Ich glaube, dieser Vorschlag zäumt das Pferd von hinten auf. Sie sollten nicht fragen, wie Sie den hier illegal Eingewanderten zur Legalität verhelfen, sondern Sie sollten beim Thema Einwanderungsgesetz - das ein bisschen größer ist als dieses kleine Problem - fragen: Welche Menschen wollen wir hier haben? Welche Menschen können wir hier gebrauchen?

Eine solche Fragestellung passt natürlich nicht in ein grünes Weltbild. Danach haben Sie allen Menschen auf dieser Welt zu helfen, und zwar erstens, weil der Westen schon immer Schuld an allem war, und zweitens, weil Sie sich dann besser fühlen.

(Beifall bei der AfD)

Deswegen haben ja auch nur solche rechtspopulistischen - man möchte sagen: neofaschistischen - Diktaturen wie Kanada und Australien ein Einwanderungsgesetz, welches man durchaus restriktiv nennen kann und welches, im Falle Kanadas, etwa - wir haben es schon gehört - einen Punktekatalog vorsieht. In diesem Punktekatalog spielen Faktoren eine Rolle, die etwas darüber aussagen, ob der Bewerber dem Land einen Nutzen bringt.

Wer in Kanada 67 von 100 Punkten erreicht, darf einwandern. Wenn Sie ein Punktesystem einführen würden, dann würden zur Einwanderung drei

Punkte reichen, und die bekäme man beim Grenzübertritt auch noch persönlich überreicht: Welcome Refugees, eins, zwei, drei!

(Beifall bei der AfD)

Sie verstecken sich hier hinter dem diffusen Titel „Arbeitsmarkt öffnen“ und suggerieren damit, dass wir in einem geschlossenen Arbeitsmarkt leben würden. Diese Behauptung könnte falscher gar nicht sein.

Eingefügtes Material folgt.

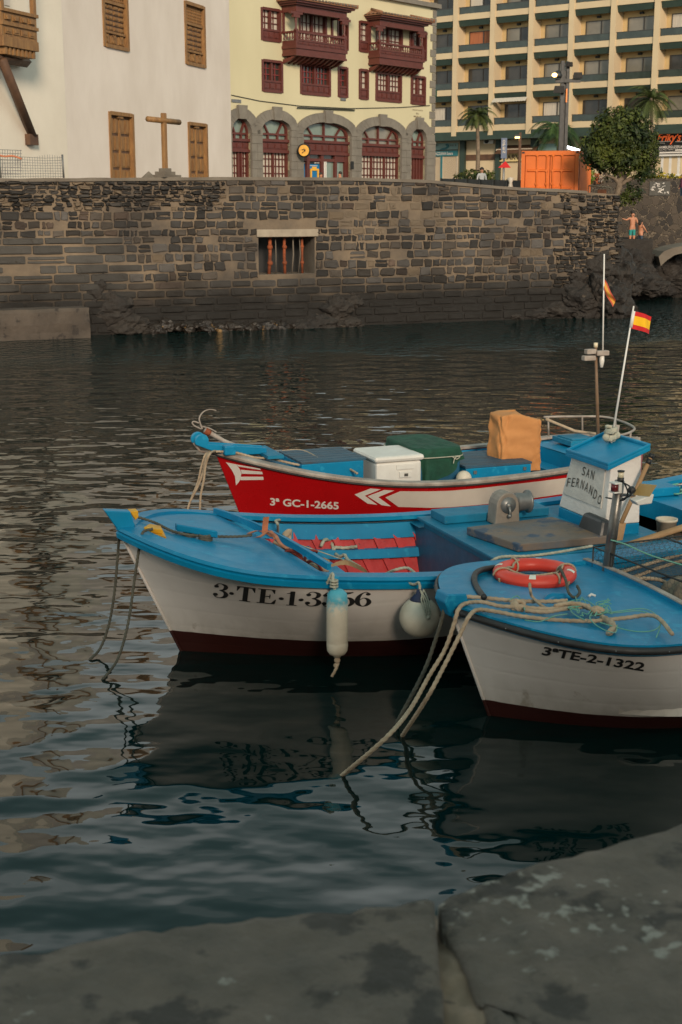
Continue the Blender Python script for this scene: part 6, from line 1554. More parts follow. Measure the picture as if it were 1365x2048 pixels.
# broom like oar leaning against the wheelhouse
r_ = thing('oar', FA.__call__(4.8, -.62, .85), 'wooden handled paddle with black grip leaning against the right side of the wheelhouse', 'oar')
p = FA.pix(1303, 912, w=-.58); q = FA.pix(1243, 1046, w=-.66)
b = MB(FA); b.tube([p, q], .022, 8); b.build('handle', M['wood_light'], r_)
b = MB(FA); v_ = Vector(p) - Vector(q); b.tube([tuple(Vector(q) + v_ * .88), tuple(Vector(q) + v_ * .95)], .028, 8); b.tube([tuple(Vector(q) + v_ * .97), tuple(Vector(q) + v_ * 1.03)], .028, 8); b.build('grip', M['black'], r_)
b = MB(FA); e = FA.pix(1233, 1088, w=-.68); b.hexa([(q[0] - .05, q[1] - .015, q[2]), (q[0] + .05, q[1] - .015, q[2]), (q[0] + .05, q[1] + .015, q[2]), (q[0] - .05, q[1] + .015, q[2]), (e[0] - .06, e[1] - .01, e[2]), (e[0] + .06, e[1] - .01, e[2]), (e[0] + .06, e[1] + .01, e[2]), (e[0] - .06, e[1] + .01, e[2])]); b.build('blade', M['wood_light'], r_, bevel=.006)
# black seat
b = MB(FA); b.hexa([(4.47, -.77, .866), (4.64, -.77, .866), (4.64, -.30, .866), (4.47, -.30, .866), (4.53, -.72, 1.09), (4.62, -.72, 1.09), (4.62, -.35, 1.09), (4.53, -.35, 1.09)])
tag(b.build('seat_back', M['seat_black'], bevel=.03), 'black moulded seat back between the brown hatch and the wheelhouse', 'seat')
# aft deck
b = MB(FA); zA = .93
b.grid(lambda i, j: (5.86 + .14 * (2 * j - 1) ** 2 * -1 + (7 - 5.86) * i, (2 * j - 1) * (A.W(6.2) - .05), zA + .02), 4, 12)
b.grid(lambda i, j: (5.86 - .14 * (2 * j - 1) ** 2, (2 * j - 1) * (A.W(6.2) - .05), zA + .02 - .2 * i), 2, 12)
b.build('aft_deck', M['boat_blue'], ra)
b = MB(FA); b.box(5.9, 6.25, .55, .95, zA + .024, zA + .12); b.build('deck_box', M['boat_blue'], ra, bevel=.01)
b = MB(FA)
for k in range(16): x, y = rg2.uniform(6.2, 6.9), rg2.uniform(.2, .95); rope_into(b, [(x + rg2.uniform(-.15, .15), y + rg2.uniform(-.12, .12), zA + .04 + .01 * j) for j in range(5)], .010, FA)
tag(b.build('net_pile', M['rope_green']), 'tangle of green and brown net lines on the blue stern deck at the right edge', 'net')
bu = FA.pix(1332, 1076, s=5.56); root = thing('paint_bucket', FA(bu[0], bu[1], .18), 'white stained paint bucket standing in the dark stern well', 'bucket')
b = MB(FA); bz = FA.pix(1332, 1076, s=5.56)[2]; b.lathe((bu[0], bu[1], bz - .02), [(0, .0), (.085, 0), (.105, .2), (.112, .2), (.112, .225), (.098, .225), (.08, .02)], 18); b.build('tub', M['fender'], root)
b = MB(FA); b.box(bu[0] - .3, bu[0] + .35, bu[1] - .4, bu[1] + .4, .17, bz - .022); tag(b.build('bucket_shelf', M['wood_dark']), 'dark board under the paint bucket in the stern well', 'board')
# boards and poles beside the wheelhouse
b = MB(FA); 
for (u0, v0, u1, v1, w0, r) in ((1205, 1108, 1400, 1045, -.80, .04), (1215, 1118, 1420, 1072, -.93, .03)): b.tube([FA.pix(u0, v0, w=w0), FA.pix(u1, v1, w=w0)], r, 4)
tag(b.build('wooden_plank', M['wood_light']), 'weathered wooden planks lying along the near side of the wheelhouse boat', 'plank')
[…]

Wir haben zunächst in Europa die Arbeitnehmerfreizügigkeit. Jeder Arbeitnehmer eines EU-Mitgliedstaates kann überall in der EU Arbeit annehmen. In Europa leben übrigens 600 Millionen Menschen, aber das reicht ja offenbar nicht.

Darüber hinaus gibt es übrigens Regeln für die Einreise - wir haben es schon gehört - akademisch ausgebildeter Fachkräfte, die mit zu den liberalsten weltweit gehören. Und das sage nicht ich! Das sagt der Sachverständigenrat deutscher Stiftungen für Integration und Migration. Man hört es schon am Namen: Das sind natürlich alles Rechtsextreme und Rassisten - ganz klar!

(Julia Willie Hamburg [GRÜNE]: Da- rum geht es doch gar nicht!)

Dieselben Experten warnen übrigens davor, die Auswirkungen eines auch noch so moderat gestalteten Einwanderungsgesetzes zu überschätzen. Denn ein solches Gesetz wird eben kaum mehr Einwanderung qualifizierter Kräfte bewirken, als es heute bereits der Fall ist.

Aber wenn diese Experten von einem Einwanderungsgesetz kaum praktische Auswirkungen erwarten, warum wird dann hier so getan, als sei ein Einwanderungsgesetz die ultimative Lösung aller Probleme? Ihnen geht es hierbei doch ganz offensichtlich nur um den Symbolcharakter eines solches Gesetzes.

(Vizepräsident Bernd Busemann übernimmt den Vorsitz)

So, wie frühere Bundesregierungen - auch das haben wir heute schon gehört - ein Einwanderungsgesetz abgelehnt haben, weil sie befürchteten, dass daraus ein Bild von Deutschland als Einwanderungsland abgeleitet werden könnte, wollen Sie ein solches Einwanderungsgesetz, weil Sie hoffen, dass dann mehr Menschen gerade in Deutschland es als eine Gesetzmäßigkeit hinnehmen, dass Deutschland ein Einwanderungsland sei. Das ist durchschaubar; das ist erkennbar.

Und wenn schon Ihre eigenen Experten sagen, dass ein solches Gesetz keinen nennenswerten Zuwachs an qualifizierten Einwanderern bringt, dann bleibt ja nur eine Antwort übrig: Sie möchten noch mehr unqualifizierte Einwanderung. Mit diesem Wunsch dürften Sie beim Volk aber nicht auf sehr viel Gegenliebe stoßen. Und weil Sie auch das wissen, fertigen Sie einfach eine verwirrende Überschrift und hoffen, dass Sie damit durchkommen.